Tuesday 6 June 2017

The Empire Strikes Black

The British Empire. At its peak a great proportion of the globe was governed from our small island. 

In retrospect it was an era of great things and some less so. 

What were the peculiarly British attributes that enabled the nation to spread its influence to the four corners of the earth? 

Well, the obvious ones were the ability to muster a dominant military across ground and maritime forces that could mobilise to expand or protect territorial gains and the administrative and logistical skills that went with that. 

An equally significant factor was the availability of hot food and copious cups of tea to add substance to the well known saying that "an army marches on its stomach". 

A contributing bit of equipment was the Rippingille Cooking Stove. 

They were manufactured from around 1876 by Frank Sidebotham Rippingille and Henry Viliers Rippingille from premises in Aston, Birmingham in the English Midlands. 

The Cooking and Warming Stoves were of many sizes and styles but became an essential bit of kitchen and galley equipment for those stationed abroad on land and sea. It was for all of its widespread use hardly a portable appliance relying upon servants or good dependable transport to run it about across varied terrain and ocean currents. 
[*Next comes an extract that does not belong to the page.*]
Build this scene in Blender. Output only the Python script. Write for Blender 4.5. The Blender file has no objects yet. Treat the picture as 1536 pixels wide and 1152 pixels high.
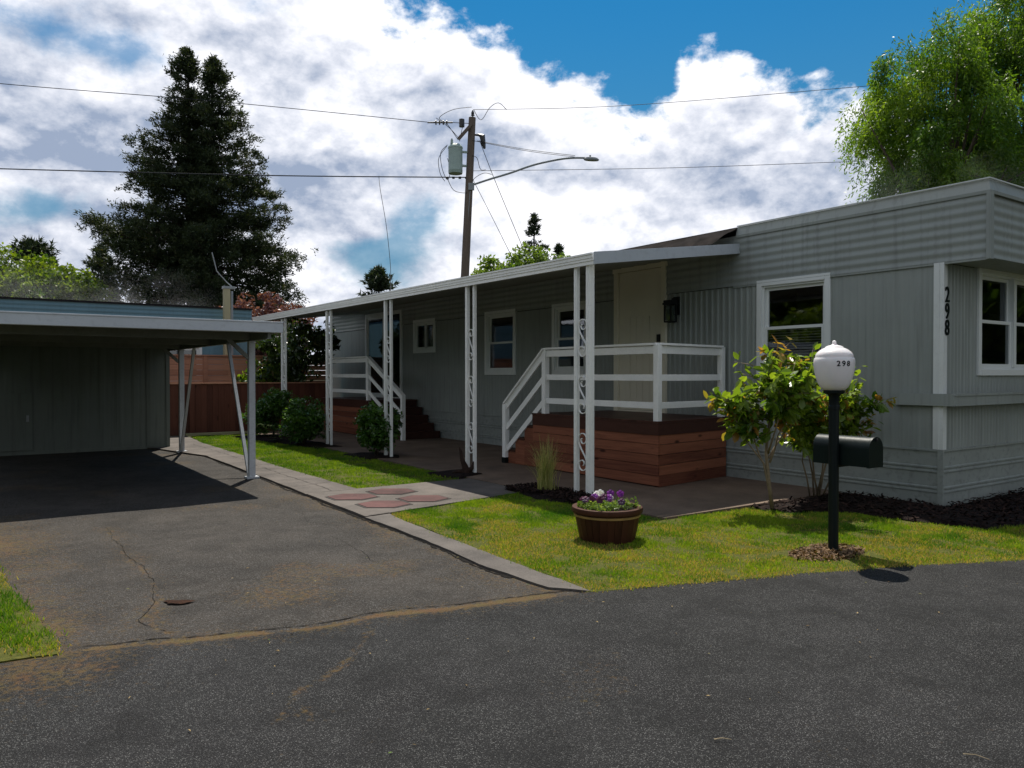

The model shown below measured, in metric terms, 38cm high, 43.5cm wide and 29.5cm deep.



Considering that the Number 3 Rippingille Stove, a particular favourite on board boats and yachts operated on petroleum or paraffin stored in the two large underslung tanks and had cast iron griddles and fittings the whole thing will have been very bulky and a dead weight. 

I like a description of this model in the 1903 espionage thriller, "Riddle of the Sands" by Erskine Childers when purchased in London by Carruthers on the request of the yachtsman Davies.

"At the Stores I asked for a No. 3 Rippingille stove, and was confronted with a formidable and hideous piece of ironmongery  horribly prophetic of a smell of warm oil. I paid for this miserably, convinced of its grim efficiency, but speculating as to the domestic conditions which caused it to be sent for as an afterthought by telegram"

During their halcyon trading days Rippingille's were always direct with the way they chose to advertise and they continued to associate their products with the global appeal of the Empire and its peoples. 



A famous graphic advert used the strapline of "Englands Gift- a blessing to all nations" and depicted many racial stereotypes in national costumes from the Americas to the Middle and Far East, china and Africa. 

A major promotional angle was the idea that Britain was the workshop of the world, and that the industrial power that Britain could bring to bear was to the benefit of all those who came into contact with it. 



Another motto was “You will do well to haste and try them, you can’t do better ‘cept to buy them”.

However, competition from other firms led to falling sales, and even the mortgage of the factory did little to prevent the downward spiral to bankruptcy. 

During December 1903 the Stove Works, plant, gas engines and stock in trade was offered for sale as a going concern but with no buyer coming forward the works were advertised for sale during March 1904. 

Perhaps the demise of such a symbol of organisation, tradition, dependability and function was a herald of similar to come for the wider British Empire in the rest of the 20th Century.